▶ _Collected material_:
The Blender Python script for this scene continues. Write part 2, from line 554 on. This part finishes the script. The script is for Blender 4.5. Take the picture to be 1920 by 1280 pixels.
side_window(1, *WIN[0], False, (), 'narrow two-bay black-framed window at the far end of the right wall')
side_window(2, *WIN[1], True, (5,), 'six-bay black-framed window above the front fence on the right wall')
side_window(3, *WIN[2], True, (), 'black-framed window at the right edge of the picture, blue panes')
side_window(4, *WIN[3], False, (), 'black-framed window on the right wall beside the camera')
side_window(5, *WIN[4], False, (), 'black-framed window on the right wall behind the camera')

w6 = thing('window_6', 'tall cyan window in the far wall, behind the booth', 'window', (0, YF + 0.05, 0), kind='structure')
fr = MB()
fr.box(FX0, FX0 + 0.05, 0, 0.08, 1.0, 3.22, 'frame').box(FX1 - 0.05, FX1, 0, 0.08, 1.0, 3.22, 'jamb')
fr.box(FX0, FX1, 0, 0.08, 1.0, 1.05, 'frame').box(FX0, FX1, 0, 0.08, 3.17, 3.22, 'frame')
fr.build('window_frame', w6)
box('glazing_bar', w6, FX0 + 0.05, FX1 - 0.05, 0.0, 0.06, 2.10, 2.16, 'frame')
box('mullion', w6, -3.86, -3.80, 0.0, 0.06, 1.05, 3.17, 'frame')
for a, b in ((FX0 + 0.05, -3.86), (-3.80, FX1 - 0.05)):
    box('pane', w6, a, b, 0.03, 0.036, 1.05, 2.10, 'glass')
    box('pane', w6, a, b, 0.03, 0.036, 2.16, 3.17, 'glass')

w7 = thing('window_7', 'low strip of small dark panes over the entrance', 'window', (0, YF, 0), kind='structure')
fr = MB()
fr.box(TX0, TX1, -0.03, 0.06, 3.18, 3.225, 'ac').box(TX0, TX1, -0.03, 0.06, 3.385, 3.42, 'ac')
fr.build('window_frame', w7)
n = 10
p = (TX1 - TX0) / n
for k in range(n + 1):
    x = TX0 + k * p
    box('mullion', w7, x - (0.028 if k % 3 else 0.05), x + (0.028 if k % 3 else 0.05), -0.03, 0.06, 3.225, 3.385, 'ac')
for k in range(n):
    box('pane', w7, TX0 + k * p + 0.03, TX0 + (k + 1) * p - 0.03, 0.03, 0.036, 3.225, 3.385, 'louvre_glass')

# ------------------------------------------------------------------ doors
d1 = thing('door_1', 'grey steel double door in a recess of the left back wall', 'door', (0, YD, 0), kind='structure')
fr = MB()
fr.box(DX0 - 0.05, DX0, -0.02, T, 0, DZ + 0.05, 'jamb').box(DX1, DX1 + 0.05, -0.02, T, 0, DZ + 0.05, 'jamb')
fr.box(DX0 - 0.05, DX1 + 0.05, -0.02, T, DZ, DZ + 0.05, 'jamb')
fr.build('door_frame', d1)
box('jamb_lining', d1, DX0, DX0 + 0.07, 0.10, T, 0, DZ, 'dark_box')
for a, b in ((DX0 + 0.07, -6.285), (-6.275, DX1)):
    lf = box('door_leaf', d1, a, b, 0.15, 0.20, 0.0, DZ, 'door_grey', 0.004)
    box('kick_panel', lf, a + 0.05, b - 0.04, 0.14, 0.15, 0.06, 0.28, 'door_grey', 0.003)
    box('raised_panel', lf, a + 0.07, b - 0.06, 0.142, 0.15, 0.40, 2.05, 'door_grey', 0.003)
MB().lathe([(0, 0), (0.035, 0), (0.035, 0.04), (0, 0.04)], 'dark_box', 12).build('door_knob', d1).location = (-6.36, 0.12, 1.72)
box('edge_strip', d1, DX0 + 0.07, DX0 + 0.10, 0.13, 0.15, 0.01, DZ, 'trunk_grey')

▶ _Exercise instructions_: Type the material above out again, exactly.

▶ _Answer to the exercise_:
The Blender Python script for this scene continues. Write part 2, from line 554 on. This part finishes the script. The script is for Blender 4.5. Take the picture to be 1920 by 1280 pixels.
side_window(1, *WIN[0], False, (), 'narrow two-bay black-framed window at the far end of the right wall')
side_window(2, *WIN[1], True, (5,), 'six-bay black-framed window above the front fence on the right wall')
side_window(3, *WIN[2], True, (), 'black-framed window at the right edge of the picture, blue panes')
side_window(4, *WIN[3], False, (), 'black-framed window on the right wall beside the camera')
side_window(5, *WIN[4], False, (), 'black-framed window on the right wall behind the camera')

w6 = thing('window_6', 'tall cyan window in the far wall, behind the booth', 'window', (0, YF + 0.05, 0), kind='structure')
fr = MB()
fr.box(FX0, FX0 + 0.05, 0, 0.08, 1.0, 3.22, 'frame').box(FX1 - 0.05, FX1, 0, 0.08, 1.0, 3.22, 'jamb')
fr.box(FX0, FX1, 0, 0.08, 1.0, 1.05, 'frame').box(FX0, FX1, 0, 0.08, 3.17, 3.22, 'frame')
fr.build('window_frame', w6)
box('glazing_bar', w6, FX0 + 0.05, FX1 - 0.05, 0.0, 0.06, 2.10, 2.16, 'frame')
box('mullion', w6, -3.86, -3.80, 0.0, 0.06, 1.05, 3.17, 'frame')
for a, b in ((FX0 + 0.05, -3.86), (-3.80, FX1 - 0.05)):
    box('pane', w6, a, b, 0.03, 0.036, 1.05, 2.10, 'glass')
    box('pane', w6, a, b, 0.03, 0.036, 2.16, 3.17, 'glass')

w7 = thing('window_7', 'low strip of small dark panes over the entrance', 'window', (0, YF, 0), kind='structure')
fr = MB()
fr.box(TX0, TX1, -0.03, 0.06, 3.18, 3.225, 'ac').box(TX0, TX1, -0.03, 0.06, 3.385, 3.42, 'ac')
fr.build('window_frame', w7)
n = 10
p = (TX1 - TX0) / n
for k in range(n + 1):
    x = TX0 + k * p
    box('mullion', w7, x - (0.028 if k % 3 else 0.05), x + (0.028 if k % 3 else 0.05), -0.03, 0.06, 3.225, 3.385, 'ac')
for k in range(n):
    box('pane', w7, TX0 + k * p + 0.03, TX0 + (k + 1) * p - 0.03, 0.03, 0.036, 3.225, 3.385, 'louvre_glass')

# ------------------------------------------------------------------ doors
d1 = thing('door_1', 'grey steel double door in a recess of the left back wall', 'door', (0, YD, 0), kind='structure')
fr = MB()
fr.box(DX0 - 0.05, DX0, -0.02, T, 0, DZ + 0.05, 'jamb').box(DX1, DX1 + 0.05, -0.02, T, 0, DZ + 0.05, 'jamb')
fr.box(DX0 - 0.05, DX1 + 0.05, -0.02, T, DZ, DZ + 0.05, 'jamb')
fr.build('door_frame', d1)
box('jamb_lining', d1, DX0, DX0 + 0.07, 0.10, T, 0, DZ, 'dark_box')
for a, b in ((DX0 + 0.07, -6.285), (-6.275, DX1)):
    lf = box('door_leaf', d1, a, b, 0.15, 0.20, 0.0, DZ, 'door_grey', 0.004)
    box('kick_panel', lf, a + 0.05, b - 0.04, 0.14, 0.15, 0.06, 0.28, 'door_grey', 0.003)
    box('raised_panel', lf, a + 0.07, b - 0.06, 0.142, 0.15, 0.40, 2.05, 'door_grey', 0.003)
MB().lathe([(0, 0), (0.035, 0), (0.035, 0.04), (0, 0.04)], 'dark_box', 12).build('door_knob', d1).location = (-6.36, 0.12, 1.72)
box('edge_strip', d1, DX0 + 0.07, DX0 + 0.10, 0.13, 0.15, 0.01, DZ, 'trunk_grey')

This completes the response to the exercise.